WHAT IS EXPECTED = Print only the lines from the top of the data through the line with "COL = scene.collection", both included, skipping every picture.

COLLECTED DATA =
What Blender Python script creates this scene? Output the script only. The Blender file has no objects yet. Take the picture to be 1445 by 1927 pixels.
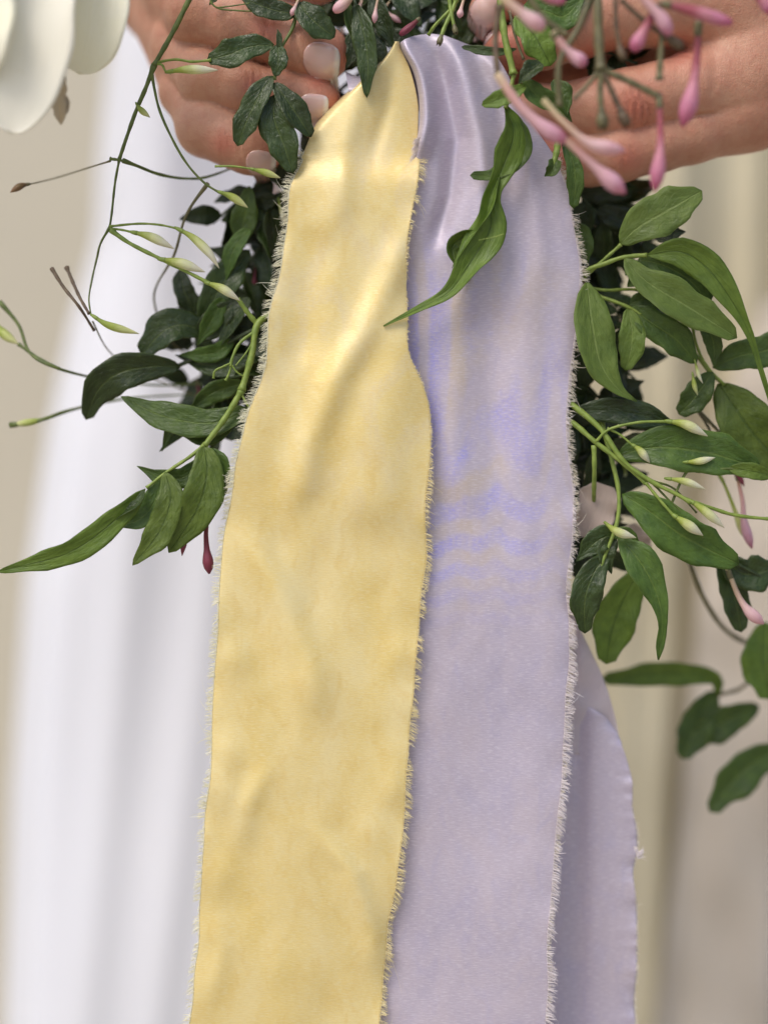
import bpy, math, random
import numpy as np
from mathutils import Vector, Matrix
rnd = random.Random(7)
R = math.radians
scene = bpy.context.scene
COL = scene.collection

# ------------------------------------------------------------------ camera, sky, sun, exposure
S = 0.22 / 1445.0          # metres per photo pixel at the ribbon's distance
D = 0.50                   # camera to ribbon
Z0 = 1.10                  # height of the picture's centre above the ground
cam_d = bpy.data.cameras.new('camera'); cam = bpy.data.objects.new('camera', cam_d); COL.objects.link(cam)
cam.location = (0, -D, Z0); cam.rotation_euler = (R(90), 0, 0)
cam_d.sensor_fit = 'VERTICAL'; cam_d.sensor_height = 36.0
cam_d.lens = 36.0 * D / (1927 * S)
cam_d.clip_start = 0.02; cam_d.clip_end = 200
cam_d.dof.use_dof = True; cam_d.dof.focus_distance = D; cam_d.dof.aperture_fstop = 2.6
scene.camera = cam
SUN_EL, SUN_AZ = 52.0, -38.0     # azimuth measured from behind the camera towards the left
w = bpy.data.worlds.new('World'); scene.world = w; w.use_nodes = True
nt = w.node_tree; bg = nt.nodes['Background']
sky = nt.nodes.new('ShaderNodeTexSky'); sky.sky_type = 'NISHITA'; sky.sun_disc = False
sun_dir = Vector((math.sin(R(SUN_AZ)) * math.cos(R(SUN_EL)), -math.cos(R(SUN_AZ)) * math.cos(R(SUN_EL)), math.sin(R(SUN_EL))))
sky.sun_elevation = R(SUN_EL); sky.sun_rotation = math.atan2(sun_dir.x, sun_dir.y)
sky.air_density = 1.0; sky.dust_density = 2.5; sky.ozone_density = 0.7
nt.links.new(sky.outputs[0], bg.inputs[0]); bg.inputs[1].default_value = 0.12
sl = bpy.data.lights.new('sun', 'SUN'); so = bpy.data.objects.new('sun', sl); COL.objects.link(so)
sl.energy = 1.45; sl.angle = R(30); sl.color = (1.0, 0.95, 0.87)
so.rotation_euler = (-sun_dir).to_track_quat('-Z', 'Y').to_euler()
so.location = (0, 0, 4)
scene.view_settings.view_transform = 'Standard'; scene.view_settings.look = 'None'
scene.view_settings.exposure = 0.44; scene.view_settings.gamma = 1.0
scene.render.engine = 'CYCLES'
scene.cycles.max_bounces = 8
scene.cycles.use_denoising = True

# ------------------------------------------------------------------ helpers
def P(x, y, d=0.0):
    """photo pixel and depth (in pixel units, away from the camera) -> world point"""
    k = (D + d * S) / D
    return np.array([(x - 722.5) * S * k, d * S, Z0 + (963.5 - y) * S * k])
def PA(x, y, d):
    x, y, d = np.broadcast_arrays(np.asarray(x, float), np.asarray(y, float), np.asarray(d, float))
    k = (D + d * S) / D
    return np.stack([(x - 722.5) * S * k, d * S, Z0 + (963.5 - y) * S * k], -1)
def RS(r, d):
    return r * S * (D + d * S) / D
def lin(c):
    return tuple(((v / 255) / 12.92 if v / 255 <= 0.04045 else ((v / 255 + 0.055) / 1.055) ** 2.4) for v in c) + (1.0,)
def tag(o, label=None, cat=None, group=None, kind=None):
    if label: o['label'] = label
    if cat: o['category'] = cat
    if group: o['group'] = group
    if kind: o['kind'] = kind
    return o
def mesh(name, V, F, mat, parent=None, uv=None, smooth=True):
    me = bpy.data.meshes.new(name)
    V = np.asarray(V, float)
    if isinstance(F, np.ndarray):
        F = F.tolist()
    me.from_pydata(V.tolist(), [], F)
    if uv is not None:
        lay = me.uv_layers.new(name='UVMap')
        idx = np.zeros(len(me.loops), dtype=np.int32); me.loops.foreach_get('vertex_index', idx)
        lay.data.foreach_set('uv', np.asarray(uv, np.float32)[idx].ravel())
    if smooth:
        me.polygons.foreach_set('use_smooth', np.ones(len(me.polygons), bool))
    me.materials.append(mat); me.update()
    o = bpy.data.objects.new(name, me); COL.objects.link(o)
    if parent is not None:
        o.parent = parent; o.matrix_parent_inverse = parent.matrix_world.inverted()
    return o
def empty(name, loc):
    o = bpy.data.objects.new(name, None); COL.objects.link(o)
    o.empty_display_size = 0.01
    o.location = tuple(float(v) for v in loc)
    o.matrix_world = Matrix.Translation(o.location)
    return o
def solid(o, t, off=0.0):
    m = o.modifiers.new('thickness', 'SOLIDIFY'); m.thickness = t; m.offset = off
    return o
def cat(pts, n):
    """Catmull-Rom through pts, n samples, even in arc length"""
    p = np.asarray(pts, float)
    if len(p) == 2:
        t = np.linspace(0, 1, n)[:, None]; return p[0] * (1 - t) + p[1] * t
    q = np.vstack([2 * p[0] - p[1], p, 2 * p[-1] - p[-2]])
    out = []
    for i in range(len(p) - 1):
        a, b, c, d = q[i], q[i + 1], q[i + 2], q[i + 3]
        t = np.linspace(0, 1, 24, endpoint=False)[:, None]
        out.append(0.5 * ((2 * b) + (c - a) * t + (2 * a - 5 * b + 4 * c - d) * t ** 2 + (3 * b - a - 3 * c + d) * t ** 3))
    out = np.vstack(out + [p[-1:]])
    L = np.r_[0, np.cumsum(np.linalg.norm(np.diff(out, axis=0), axis=1))]
    s = np.linspace(0, L[-1], n)
    return np.stack([np.interp(s, L, out[:, k]) for k in range(out.shape[1])], 1)
def curve1(pts):
    """smooth function through (t, value) pairs"""
    p = np.array(pts, float); tt = np.linspace(p[0, 0], p[-1, 0], 1600)
    v = np.interp(tt, p[:, 0], p[:, 1])
    k = np.hanning(45); k /= k.sum()
    vs = np.convolve(np.r_[np.full(22, v[0]), v, np.full(22, v[-1])], k, 'valid')
    return lambda x: np.interp(x, tt, vs)
def fbm(seed, n=24):
    g = np.random.RandomState(seed)
    ang = g.uniform(0, 2 * np.pi, n); ph = g.uniform(0, 2 * np.pi, n); f = g.uniform(0.5, 3.2, n)
    a = 1 / f; a /= np.sqrt((a ** 2).sum() / 2)
    def fn(x, y):
        r = 0
        for i in range(n):
            r = r + a[i] * np.sin(2 * np.pi * f[i] * (x * np.cos(ang[i]) + y * np.sin(ang[i])) + ph[i])
        return r
    return fn

# ------------------------------------------------------------------ materials
class M:
    def __init__(s, name):
        s.m = bpy.data.materials.new(name); s.m.use_nodes = True
        s.n = s.m.node_tree.nodes; s.l = s.m.node_tree.links
        s.b = s.n['Principled BSDF']; s.out = s.n['Material Output']
    def add(s, t, **kw):
        x = s.n.new(t)
        for k, v in kw.items():
            setattr(x, k, v)
        return x
    def val(s, node, sock, v):
        if hasattr(v, 'is_output'): s.l.new(v, node.inputs[sock])
        else: node.inputs[sock].default_value = v
    def noise(s, vec, scale, detail=3, rough=0.5, dist=0.0):
        x = s.add('ShaderNodeTexNoise'); s.l.new(vec, x.inputs['Vector'])
        x.inputs['Scale'].default_value = scale; x.inputs['Detail'].default_value = detail
        x.inputs['Roughness'].default_value = rough; x.inputs['Distortion'].default_value = dist
        return x.outputs['Fac']
    def ramp(s, fac, stops, interp='LINEAR'):
        x = s.add('ShaderNodeValToRGB'); x.color_ramp.interpolation = interp
        e = x.color_ramp.elements
        while len(e) < len(stops): e.new(0.5)
        for i, (p, c) in enumerate(stops):
            e[i].position = p; e[i].color = c if len(c) == 4 else tuple(c) + (1,)
        s.l.new(fac, x.inputs[0]); return x.outputs[0]
    def mix(s, fac, a, b, mode='MIX'):
        x = s.add('ShaderNodeMix', data_type='RGBA', blend_type=mode)
        s.val(x, 0, fac); s.val(x, 6, a); s.val(x, 7, b)
        return x.outputs[2]
    def math(s, op, a, b=0.0, c=None):
        x = s.add('ShaderNodeMath', operation=op); s.val(x, 0, a); s.val(x, 1, b)
        if c is not None: s.val(x, 2, c)
        return x.outputs[0]
    def maprange(s, v, a, b, c=0.0, d=1.0):
        x = s.add('ShaderNodeMapRange'); s.l.new(v, x.inputs[0])
        for i, q in enumerate((a, b, c, d)): x.inputs[i + 1].default_value = q
        return x.outputs[0]
    def scalevec(s, vec, sx, sy, sz=1, rot=0):
        x = s.add('ShaderNodeMapping'); s.l.new(vec, x.inputs[0]); x.inputs['Scale'].default_value = (sx, sy, sz)
        x.inputs['Rotation'].default_value = (0, 0, rot)
        return x.outputs[0]
    def bump(s, h, strength, dist=0.0003, prev=None):
        x = s.add('ShaderNodeBump'); s.l.new(h, x.inputs['Height'])
        x.inputs['Strength'].default_value = strength; x.inputs['Distance'].default_value = dist
        if prev: s.l.new(prev, x.inputs['Normal'])
        return x.outputs[0]
    def uv(s):
        return s.add('ShaderNodeTexCoord').outputs['UV']
    def obj(s):
        return s.add('ShaderNodeTexCoord').outputs['Object']
    def sep(s, v):
        x = s.add('ShaderNodeSeparateXYZ'); s.l.new(v, x.inputs[0]); return x.outputs
    def rand(s):
        return s.add('ShaderNodeObjectInfo').outputs['Random']
    def translucent(s, fac, col):
        t = s.add('ShaderNodeBsdfTranslucent'); s.val(t, 0, col)
        m = s.add('ShaderNodeMixShader'); m.inputs[0].default_value = fac
        s.l.new(s.b.outputs[0], m.inputs[1]); s.l.new(t.outputs[0], m.inputs[2]); s.l.new(m.outputs[0], s.out.inputs[0])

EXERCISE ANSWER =
What Blender Python script creates this scene? Output the script only. The Blender file has no objects yet. Take the picture to be 1445 by 1927 pixels.
import bpy, math, random
import numpy as np
from mathutils import Vector, Matrix
rnd = random.Random(7)
R = math.radians
scene = bpy.context.scene
COL = scene.collection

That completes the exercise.